### Data extract
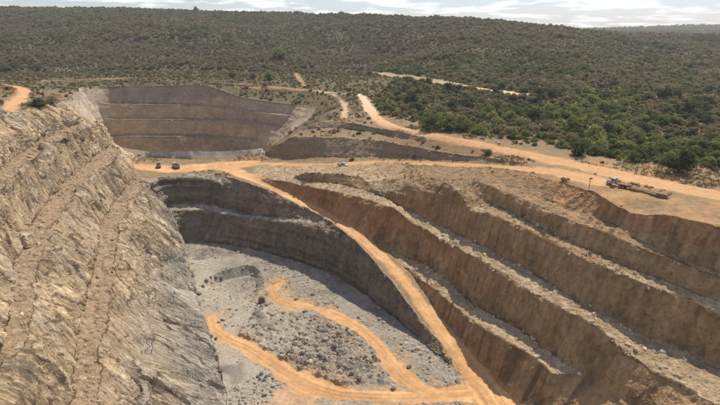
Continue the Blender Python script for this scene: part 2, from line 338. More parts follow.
# regions of the survey
def ln(*names): return np.vstack([lines3[n.strip('-')][::-1] if n.startswith('-') else lines3[n] for n in names])
P_floor = np.vstack([ln('floorL', 'floorF'), [at(470, 380, -40), at(500, 386, -40)], lines3['rampR'][-14:], [(0, 10, -40)]])
P_left = ln('floorL', '-wallN')[:len(lines3['floorL'])]
P_left = np.vstack([ln('floorL'), [at(168, 213, -27), at(152, 184, -15), at(146, 182, -14), at(138, 175, -13.6)], ln('noseC')[:6], lines3['rimL'][::-1], [(-115, 10, 0), (-22, 10, 0)]])
P_far = np.vstack([lines3['farC'], lines3['spurT'], lines3['berm'][::-1], lines3['noseC'][3:4], lines3['noseA'][:2], lines3['A2t'][-1:]])
P_near = np.vstack([lines3['floorF'], [at(460, 367, -39)], lines3['rampL'][::-1], lines3['sadN'][::-1], [at(152, 184, -15), at(168, 213, -27)]])
P_right = np.vstack([lines3['rampR'], [(60, 10, 0), (145, 10, 0)], lines3['top'][::-1], lines3['URn'][::-1]])
P_spur = np.vstack([lines3['St'], lines3['Sc'][::-1]])
P_spur2 = np.vstack([lines3['S2t'], lines3['S2c'][::-1]])
ZONES = ['plateau', 'hillside', 'pit_floor', 'left_pit_wall', 'far_pit_wall', 'near_pit_wall', 'right_pit_wall', 'spur_wall']
cen = CV[T].mean(1)
zone = np.zeros(len(T), int)
apx = cen[:, 0] / np.maximum(cen[:, 1], 1) * F * 1.068 + 360
zone[cen[:, 1] > np.interp(apx, d0_px, d0_v)] = 1
for k, poly in ((4, P_far), (3, P_left), (6, P_right), (5, P_near), (2, P_floor), (7, P_spur), (7, P_spur2)):
    zone[inpoly(cen[:, 0], cen[:, 1], poly) & (zone != 1)] = k
def tri_n(V, T):
    n = np.cross(V[T[:, 1]] - V[T[:, 0]], V[T[:, 2]] - V[T[:, 0]])
    return n / (np.linalg.norm(n, axis=1, keepdims=True) + 1e-12)
tn = tri_n(CV, T)
fl = T.copy(); flip = tn[:, 2] < 0; T[flip] = T[flip][:, ::-1]; tn = tri_n(CV, T)
steep = np.where(zone == 3, 1 - sstep(tn[:, 2], 0.86, 0.97), 1 - sstep(tn[:, 2], 0.70, 0.92))

tin = BVHTree.FromPolygons([tuple(v) for v in CV], [tuple(int(k) for k in t) for t in T])
def hit(px, py):
    u = (px - 360) / F; v = (py - 202.5) / F
    d = Vector((u, cP - v * sP, -sP - v * cP)).normalized()
    h = tin.ray_cast(Vector((0, 0, H)), d)
    return tuple(h[0]) if h[0] else None
# ------------------------------------------------------------------ refine the TIN until edges are a few pixels long
KZ = np.array([0.010, 0.018, 0.0042, 0.0034, 0.0055, 0.0046, 0.0039, 0.0055])
def refine(V, T, zn, tid, passes=12):
    cam_p = np.array([0, 0, H])
    for it in range(passes):
        e = np.concatenate([T[:, [0, 1]], T[:, [1, 2]], T[:, [2, 0]]]); e.sort(1)
        key = e[:, 0].astype(np.int64) * (len(V) + 1) + e[:, 1]
        uk, inv = np.unique(key, return_inverse=True)
        ua, ub = uk // (len(V) + 1), uk % (len(V) + 1)
        mid = (V[ua] + V[ub]) / 2; Ln = np.linalg.norm(V[ua] - V[ub], axis=1)
        dist = np.linalg.norm(mid - cam_p, axis=1)
        kk = np.full(len(uk), 9.0); np.minimum.at(kk, inv, np.tile(KZ[zn], 3))
        kk = np.where((mid[:, 1] < 60) | (np.abs(mid[:, 0]) > mid[:, 1] * 0.95 + 10), 0.04, kk)   # outside the view: coarser
        kk = np.where(mid[:, 1] > 1400, 0.03, kk)
        mark = Ln > kk * dist
        if not mark.any(): break
        nid = np.full(len(uk), -1); nid[mark] = len(V) + np.arange(mark.sum())
        V = np.vstack([V, mid[mark]])
        m = nid[inv].reshape(3, -1).T                       # midpoints of edges 01,12,20
        cnt = (m >= 0).sum(1)
        out, oz, oi = [T[cnt == 0]], [zn[cnt == 0]], [tid[cnt == 0]]
        def add(tr, sel):
            out.append(tr); oz.append(zn[sel]); oi.append(tid[sel])
        s = cnt == 3; t, q = T[s], m[s]
        for c in ((t[:, 0], q[:, 0], q[:, 2]), (q[:, 0], t[:, 1], q[:, 1]), (q[:, 2], q[:, 1], t[:, 2]), (q[:, 0], q[:, 1], q[:, 2])): add(np.stack(c, 1), s)
        for r in range(3):
            s = (cnt == 1) & (m[:, r] >= 0); t = np.roll(T[s], -r, 1); q = m[s][:, r]
            add(np.stack((t[:, 0], q, t[:, 2]), 1), s); add(np.stack((q, t[:, 1], t[:, 2]), 1), s)
            s = (cnt == 2) & (m[:, r] < 0); t = np.roll(T[s], -r, 1)        # edge r unmarked: t0-t1 whole
            q1 = m[s][:, (r + 1) % 3]; q2 = m[s][:, (r + 2) % 3]            # on t1t2 and t2t0
            add(np.stack((q2, q1, t[:, 2]), 1), s); add(np.stack((t[:, 0], t[:, 1], q1), 1), s); add(np.stack((t[:, 0], q1, q2), 1), s)
        T = np.vstack(out); zn = np.concatenate(oz); tid = np.concatenate(oi)
    return V, T, zn, tid
V, T, zn, tid = refine(CV, T, zone, np.arange(len(T)))
print('refined', len(V), len(T))

print('t %.1f' % (time.time() - T0))
# per-vertex weights
NV = len(V)
Tf = T.T.ravel()
bc = lambda w: np.bincount(Tf, np.tile(w, 3), NV)
cnt = np.maximum(bc(np.ones(len(T))), 1)
stp = bc(steep[tid]) / cnt
wz = np.stack([bc((zn == k).astype(float)) / cnt for k in range(len(ZONES))], 1)
fn = np.cross(V[T[:, 1]] - V[T[:, 0]], V[T[:, 2]] - V[T[:, 0]])
VN = np.stack([bc(fn[:, k]) for k in range(3)], 1)
VN /= np.linalg.norm(VN, axis=1, keepdims=True) + 1e-9
# soften weights across a few rings so that crests crumble
E_ = np.vstack([T[:, [0, 1]], T[:, [1, 2]], T[:, [2, 0]]])
Ea, Eb = np.concatenate([E_[:, 0], E_[:, 1]]), np.concatenate([E_[:, 1], E_[:, 0]])
Ec = np.maximum(np.bincount(Ea, minlength=NV), 1)
def ringblur(x, n):
    for _ in range(n): x = 0.4 * x + 0.6 * np.bincount(Ea, x[Eb], NV) / Ec
    return x
stp_s = ringblur(stp, 2); stp_l = np.clip(ringblur(stp, 3) * 1.1 - .05 + .3 * fbm(V, .2, 3, 33) * (stp_s < .98), 0, 1)
z_fl, z_L, z_far, z_N, z_R, z_sp = [wz[:, i] for i in (2, 3, 4, 5, 6, 7)]
z_pl, z_hi = wz[:, 0], wz[:, 1]

print('t %.1f' % (time.time() - T0))
# ------------------------------------------------------------------ roads: centre lines with half widths (m)
ROADS = [
    ('ramp', [(225, 168, -14, 4), (250, 177, -14.2, 3.6), (282, 191, -16.4, 3.4), (312, 206, -18.8, 2.6), (340, 222, -21, 2.6), (364, 240, -23.2, 2.6), (386, 261, -25.6, 2.6), (402, 279, -28.4, 2.6), (418, 299, -31, 2.8), (438, 325, -34.4, 3.0), (457, 351, -37.2, 3.2), (474, 372, -39, 4), (490, 390, -40, 6), (505, 412, -40, 7)]),
    ('bottom', [(480, 392, -40, 4.2), (440, 394, -40, 2.2), (400, 397, -40, 2.0), (340, 394, -40, 2.6), (308, 384, -40, 3.6), (285, 371, -40, 3.0), (265, 357, -40, 2.2), (247, 346, -40, 2.1), (228, 338, -40, 2.0), (214, 328, -40, 2.2), (211, 319, -40, 1.6)]),
    ('loop', [(430, 392, -40, 2.6), (408, 381, -40, 2.4), (391, 363, -40, 2.2), (378, 346, -40, 2.2), (362, 331, -40, 2.1), (342, 318, -40, 2.0), (315, 308, -40, 2.0), (290, 304, -40, 2.1), (276, 298, -40, 2.2), (273, 290, -40, 2.0), (283, 281.5, -40, 1.3)]),
    ('spill', [(308, 384, -40, 4), (300, 398, -40, 4.5), (292, 415, -40, 6)]),
    ('saddle', [(133, 166, -14, 3), (165, 169, -14, 5), (200, 167.5, -14, 6), (235, 165, -14, 7), (252, 163, -14, 5)]),
    ('upper', [(240, 165, -14, 4), (258, 163.5, -14, 2.4), (300, 164.5, -12.1, 1.7), (345, 164.3, -9.7, 1.7), (385, 161.5, -7.7, 1.6), (440, 164, -2.7, 1.6), (500, 166.7, 1.9, 1.8), (540, 170.3, 3.9, 2.2), (566, 174, 4.8, 4), (600, 182, 5.4, 4)]),
    ('main', [(358, 94, 3, 1.6), (363, 98, 3.1, 3.0), (368, 106, 3.3, 3.2), (374, 115, 3.7, 3.0), (384, 123, 4, 2.8), (400, 128.5, 4.3, 2.6), (440, 136.5, 4.6, 2.6), (500, 148.5, 4.8, 3.0), (560, 161.5, 5, 3.4), (600, 170, 5.5, 4.2), (650, 181.5, 6, 4.4), (720, 196, 6.5, 4.0), (820, 212, 6.8, 4.5)]),
    ('rim', [(236, 86, 4.6, 1.2), (270, 87, 4, 1.2), (320, 91, 3.2, 1.2), (358, 95, 3, 1.4)]),
    ('path', [(296, 73, 6, 1.4), (299, 79, 5, 1.5), (305, 86.5, 3.8, 1.0)]),
    ('path2', [(322, 92, 3.2, .9), (341, 100, 2.2, 1.2), (345, 108, 2.2, 1.3), (344, 118, 2.5, 1.2)]),
    ('left', [(8, 112, 19, 2.4), (13, 104, 18, 2.6), (22, 97, 16, 2.6), (25, 91, 15, 2.6), (19, 87, 15, 2.4), (4, 84.5, 16, 2.2), (-30, 84, 17, 2.2)]),
    ('hill', [(322, 68.5, 8, 1.2), (350, 71, 8, 3), (385, 74.5, 8.5, 7), (415, 77.5, 8.5, 8), (445, 83, 8, 6), (480, 89.5, 8, 4.5), (530, 95, 8, 3)]),
    ('bank', [(40, 81, 7, .9), (95, 78.5, 6, 1.0), (132, 77.5, 6, .9)]),
]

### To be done
Copy nothing but the lines from the top of the data down to the line containing "steep = np.where(zone", and leave the pictures out.

### Answer in full
Continue the Blender Python script for this scene: part 2, from line 338. More parts follow.
# regions of the survey
def ln(*names): return np.vstack([lines3[n.strip('-')][::-1] if n.startswith('-') else lines3[n] for n in names])
P_floor = np.vstack([ln('floorL', 'floorF'), [at(470, 380, -40), at(500, 386, -40)], lines3['rampR'][-14:], [(0, 10, -40)]])
P_left = ln('floorL', '-wallN')[:len(lines3['floorL'])]
P_left = np.vstack([ln('floorL'), [at(168, 213, -27), at(152, 184, -15), at(146, 182, -14), at(138, 175, -13.6)], ln('noseC')[:6], lines3['rimL'][::-1], [(-115, 10, 0), (-22, 10, 0)]])
P_far = np.vstack([lines3['farC'], lines3['spurT'], lines3['berm'][::-1], lines3['noseC'][3:4], lines3['noseA'][:2], lines3['A2t'][-1:]])
P_near = np.vstack([lines3['floorF'], [at(460, 367, -39)], lines3['rampL'][::-1], lines3['sadN'][::-1], [at(152, 184, -15), at(168, 213, -27)]])
P_right = np.vstack([lines3['rampR'], [(60, 10, 0), (145, 10, 0)], lines3['top'][::-1], lines3['URn'][::-1]])
P_spur = np.vstack([lines3['St'], lines3['Sc'][::-1]])
P_spur2 = np.vstack([lines3['S2t'], lines3['S2c'][::-1]])
ZONES = ['plateau', 'hillside', 'pit_floor', 'left_pit_wall', 'far_pit_wall', 'near_pit_wall', 'right_pit_wall', 'spur_wall']
cen = CV[T].mean(1)
zone = np.zeros(len(T), int)
apx = cen[:, 0] / np.maximum(cen[:, 1], 1) * F * 1.068 + 360
zone[cen[:, 1] > np.interp(apx, d0_px, d0_v)] = 1
for k, poly in ((4, P_far), (3, P_left), (6, P_right), (5, P_near), (2, P_floor), (7, P_spur), (7, P_spur2)):
    zone[inpoly(cen[:, 0], cen[:, 1], poly) & (zone != 1)] = k
def tri_n(V, T):
    n = np.cross(V[T[:, 1]] - V[T[:, 0]], V[T[:, 2]] - V[T[:, 0]])
    return n / (np.linalg.norm(n, axis=1, keepdims=True) + 1e-12)
tn = tri_n(CV, T)
fl = T.copy(); flip = tn[:, 2] < 0; T[flip] = T[flip][:, ::-1]; tn = tri_n(CV, T)
steep = np.where(zone == 3, 1 - sstep(tn[:, 2], 0.86, 0.97), 1 - sstep(tn[:, 2], 0.70, 0.92))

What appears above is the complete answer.